NASA: Asteroid, worth nearly $5B in precious metals, to pass by Earth this weekend

Stock image | Photo by Aunt Spray/iStock/Getty Images Plus, St. George News

ST. GEORGE — A giant space rock larger than the Eiffel Tower will enter Earth’s orbital path this weekend and is expected to whiz past Earth without making impact – but it will still be closer to the planet than it has been in 20 years, NASA says.

Asteroid Nereus taken by Arecibo Telescope in 2002 | Image courtesy of NASA

The space rock, dubbed asteroid 4660 Nereus, is roughly the size of three football fields and is considered a  “potentially hazardous” object due to its size and proximity to Earth, but according to NASA, there is no threat of this rocky object striking Earth.

On Saturday, the asteroid is expected to make a pass within approximately 2.4 million miles from the planet’s surface, or roughly 10 times the distance between the Earth and the moon.

That may seem like a massive gap of space – but by cosmic standards – it’s within shouting distance.

Even so, at its closest approach, which will take place just before 9 a.m. MST, it will be far too faint to see with the naked eye, but can be visible using 8-inch telescope or larger.

Nereus is considered a “near earth” object by NASA, which is anything that passes within 120 million miles of Earth, and this space rock will not make as close of a call again for nearly 40 years – when it is expected to be 3 times closer as it makes its approach on Feb. 14, 2060.

A 2012 NASA survey predicted there were more than 4,700 such asteroids out there.

Orbit of asteroid Nereus | Image courtesy of NASA/JPL, St. George News

Most asteroids are irregularly shaped, and this one is no different. In fact, Nereus is an elongated rock that appears as a lumpy potato flying across the cosmos on its orbit around the sun, which takes roughly 661 days – or 1.8 times that of Earth. Nereus is named after the Greek sea god who was the son of Gaia, believed to be the personification of the Earth, and was discovered in 1982 at the Palomar Observatory, where the elongated rock emerged.

Typically, the speed at which asteroids move depends on their distance to the Sun, and the closer they are, the greater the speed. This icy rock, however, is considered a slower-moving asteroid, traveling at a mere 14,700 mph as it streaks across the heavens, compared to other Earth-passing boulders that travel at more than 55,000 mph.

To put this into perspective. It took an Apollo astronaut roughly three days to travel to the moon, but a typical asteroid can make the journey in just four hours.

Nereus’s slower orbit and close proximity to Earth makes it the perfect candidate for asteroid missions, as well as the fact that by some reports, the mineral-rich space rock is home to an estimated $5 billion in precious metals, including nickel, iron and cobalt, as reported by EarthSky.

Emerging from space rubble 

Asteroids were formed 4.6 billion years ago from leftover remnants from the early formation of the solar system.

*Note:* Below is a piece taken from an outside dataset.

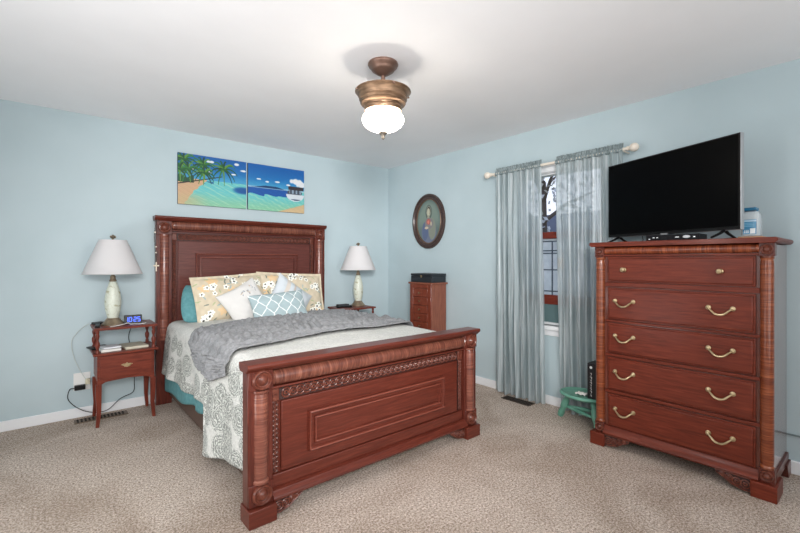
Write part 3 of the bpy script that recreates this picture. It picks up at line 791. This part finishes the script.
def beach1(u, v_):
    c, w1, w2 = sea(u, v_, .52, 4)
    c = mixc(c, sm(.6, .1, ((u-.95)/.25)**2+((v_-.38)/.12)**2), (14,84,158), .95)
    c = mixc(c, ((v_ < .5) & (v_ > .44) & (u > .22) & (u < .5)).astype(float)*(w1 > -.1), (20,96,150), .8)
    e = .30*np.clip(v_/.5, 0, 1)**1.5+.05+.02*w1
    c = mixc(c, ((u < e*(1.0)+.05) & (v_ < .52)).astype(float), (214,176,138)); c = mixc(c, sm(.28, .1, v_)*sm(.5,.1,u), (206,186,140), .6)
    c = clouds(c, u, v_, [(.85,.92,.05,.03),(.95,.80,.05,.025),(.8,.70,.04,.02),(.45,.9,.06,.03),(.2,.72,.05,.03),(.42,.68,.06,.03)])
    c = mixc(c, ((u < .22) & (v_ > .44) & (v_ < .56+.03*np.sin(u*40))).astype(float), (28,84,52))
    c = curve(c, u, v_, [(0,.40),(.3,.50),(.62,.62)], .013, .010, (52,44,40))
    for cx, cy, R, s in [(.64,.78,.27,1),(.34,.82,.24,2),(.36,.66,.2,5),(.07,.88,.26,3),(.13,.7,.22,4),(.02,.68,.2,6)]: c = palm(c, u, v_, cx, cy, R, s)
    return c
def beach2(u, v_):
    hz = .50-.02*u
    c, w1, w2 = sea(u, v_, .5, 8)
    c = mixc(c, ((v_ < .50) & (v_ > .34+.04*w1)).astype(float)*sm(1.0,.75,u), (16,88,170)); c = mixc(c, ((v_ < .52) & (v_ > .49)).astype(float), (190,220,235), .7)
    c = mixc(c, ((v_ > .5) & (v_ < .5+.05*np.exp(-((u-.32)/.16)**2)+.03*np.exp(-((u-.5)/.1)**2))).astype(float), (12,62,110))
    c = mixc(c, sm(.0, .03, (u-.55)*.42-v_+.03+.01*w1), (218,190,146))
    c = clouds(c, u, v_, [(.18,.68,.04,.02),(.32,.64,.04,.02),(.5,.66,.06,.02),(.85,.72,.14,.07),(.95,.66,.12,.08),(.7,.62,.05,.02)])
    def ell(cx, cy, rx, ry, col, lo=-9, hi=9): return mixc(c, ((((u-cx)/rx)**2+((v_-cy)/ry)**2 < 1) & (v_ > lo) & (v_ < hi)).astype(float), col)
    c = ell(.83, .42, .17, .16, (224,232,240), .26, .42); c = ell(.84, .40, .15, .12, (42,70,110), .27, .31)
    c = ell(.82, .46, .14, .07, (70,80,96), .42, .56); c = mixc(c, ((u > .70) & (u < .99) & (v_ > .52) & (v_ < .60)).astype(float), (50,44,50))
    c = mixc(c, ((u > .72) & (u < .96) & (v_ > .44) & (v_ < .52) & (np.sin(u*90) > .2)).astype(float), (150,170,190))
    return c
art('canvas_print', -2.462, -1.842, 1.775, 2.243, 'left beach canvas above the headboard, palms leaning over a turquoise lagoon', beach1)
art('canvas_print', -1.824, -1.206, 1.775, 2.243, 'right beach canvas above the headboard, white boat moored by the sand', beach2)

ov = thing('framed_portrait', 'oval dark framed portrait of a veiled figure on the right wall', 'picture', (0, -.757, 1.71))
def ellring(prof, c, ry, rz, n=64):
    vs = []; fs = []
    for dr, dx in prof:
        for k in range(n): a = 2*PI*k/n; vs.append((c[0]-dx, c[1]+(ry+dr)*math.cos(a), c[2]+(rz+dr)*math.sin(a)))
    m_ = len(prof)
    for i in range(m_-1):
        for k in range(n): a, b = i*n+k, i*n+(k+1) % n; fs.append((a, b, b+n, a+n))
    return vs, fs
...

Since the formation of Jupiter prevented any planets from forming between Mars and Jupiter, it created a gap in between the two planets, and that void is known as the asteroid belt, which is where space rubble collides. And the fragments from those collisions form asteroids.

DART spacecraft near International Space Station, June 2017 | Photo courtesy of NASA, St. George News

According to NASA, asteroids range in size from Vesta – the largest space rock that is 329 miles in diameter – to bodies that are less than 33 feet across. The total mass of all the asteroids combined is still less than that of Earth’s Moon. To date, more than 1.1 million of these space rocks have been identified by scientists.

As asteroids revolve around the Sun in elliptical orbits, they also rotate and tumble. More than 150 of these tumbling ice rocks are known to have a small companion moon, or even two, and a few even travel in pairs, known as binary asteroids that orbit each other as they continue along on their journey across the cosmos.

Change, of course, can spell disaster

An asteroid’s orbit can change, or it can be knocked off course by Jupiter’s massive gravity or an occasional close encounter with Mars or other objects. Once they are knocked out of the main asteroid belt, they can be hurled into space in any direction and even disrupt the orbits of other planets, as has happened numerous times with rogue asteroids slamming into Earth, or crossing into the orbit of the other planets.

For this reason, scientists are continuously monitoring these asteroids whose paths intersect Earth’s orbit, or any near-Earth asteroid that comes too close for comfort, and while no known asteroid larger than 460 feet in size has a significant chance to hit Earth for the next 100 years or so, only about 40% of those asteroids have been found as of October.

To that end, NASA recently launched a spacecraft as part of its Double Asteroid Redirection Test mission, or DART, in order to redirect an asteroid by ramming it off its reported hazardous path.